There’s a lot of foam underfoot, but it doesn’t feel clunky.


I didn’t experience any stability issues in the Novablast 3 but the 4 is definitely built with more support. The sidewalls of the shoe extend much higher up the sides of the shoe, which keeps you centered more over the midsole. Personally, I don’t find the eco-based Flytefoam as bouncy, so it would not warrant any added support to feel controlled on touchdown. But I imagine that’s part of the reason Asics reworked the shoe’s midsole geometry.

Trevor Raab

The Novablast 4 uses more eco-friendly materials and has a lower carbon footprint.

It’s tough to separate out all the moving parts, but I feel as though the higher sidewalls help me engage that rocker sole to transition more quickly. Rather than relying on “springy, bouncy” energy return, the fourth version makes a slight pivot to forward-rolling momentum and propulsion. It’s a different sensation, but I don’t feel as though any responsiveness is lost. The net energy return feels unchanged.

Trevor Raab

A lower-density rubber, called AHAR Lo, helps prevent the 4 from feeling too bottom-heavy.

Should I Buy the Novablast 3 or Novablast 4?

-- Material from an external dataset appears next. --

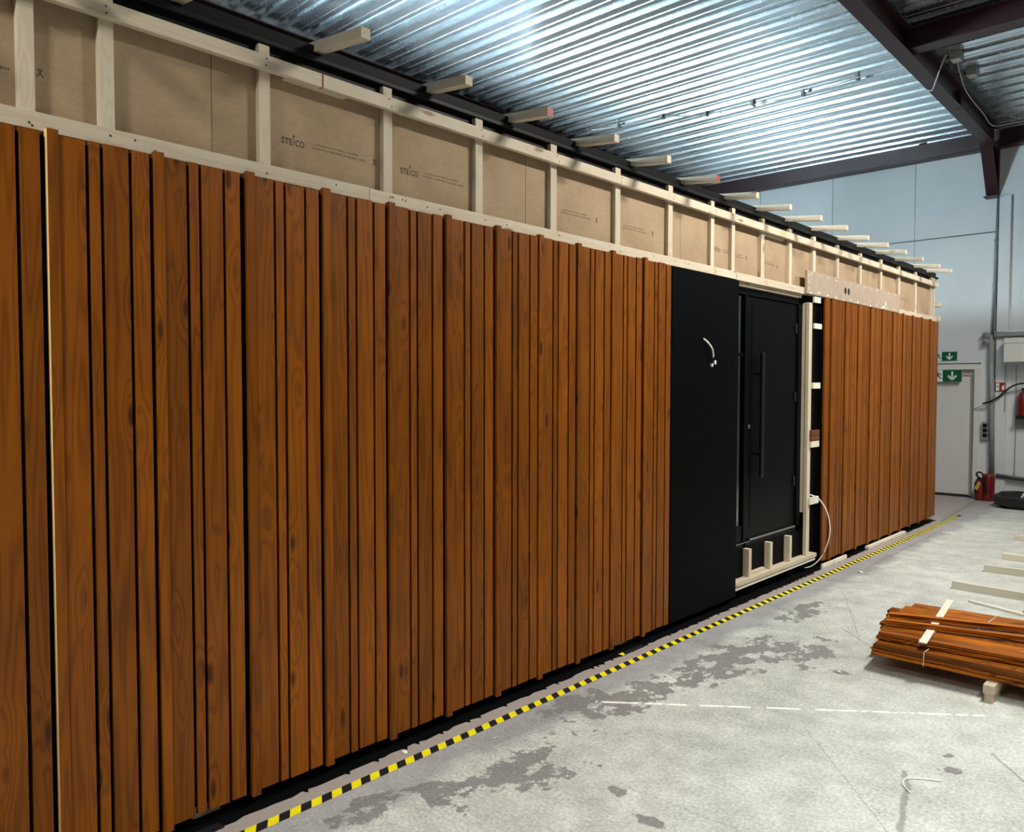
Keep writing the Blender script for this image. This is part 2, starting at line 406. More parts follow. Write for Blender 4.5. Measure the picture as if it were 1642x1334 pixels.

It looks like there’s more foam underfoot, but Asics kept the overall stack height the same as the previous model. The stack heights are identical going from the 3 to 4. But as I earlier mentioned, the foam feels firmer to me, though Asics actually specs it at a lower density. It’s stiffer, too. I hesitate to call this “a poor man’s Superblast,” because it sounds negative. But those shoes do feel quite similar, and I mean it in the best way possible. Though heavier, and not as lively, the Novablast is a solid all-arounder—and $60 cheaper.